For a gut check, ask yourself Udell's favorite question: "If I wrote you a check today for the amount on your insurance policy, would you work for me for the rest of your life at no pay?"

Next, is the price you pay reasonable? Insurance companies use life expectancy tables and risk classes to determine rates, then factor in underwriting costs. They consider mortality rates over time, so isolated events, such as the Sept. 11 attacks, don't significantly impact rates.

Today, Internet speed means companies compete on rates by the minute, so overall life insurance rates have plummeted nearly 60 percent from their costs just seven years ago, Udell reports.
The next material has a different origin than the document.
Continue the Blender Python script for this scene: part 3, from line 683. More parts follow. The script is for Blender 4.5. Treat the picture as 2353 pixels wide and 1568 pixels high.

Yet a 40-year-old in good health seeking a 20-year term policy can find quotes ranging from $27 to $189.

"The middle of the pack is almost double what you need to be paying, and believe me, plenty of companies in this level sell tons of life insurance," Udell says.

However, a few extra bucks for an A-plus-rated firm makes sense, agents say. Niceties like convertibility and quick claims processing stack up, too. In other words, cheapest isn't the only consideration.

"Anything within $30 to $50 annually isn't worth the savings to deal with a crappy company," Udell says.

"People often say, 'When I buy life insurance I'm betting against myself.' That's the worst expression I've ever heard," Evans says. "When you purchase insurance, you're betting you'll live but providing an assurance in case you're wrong."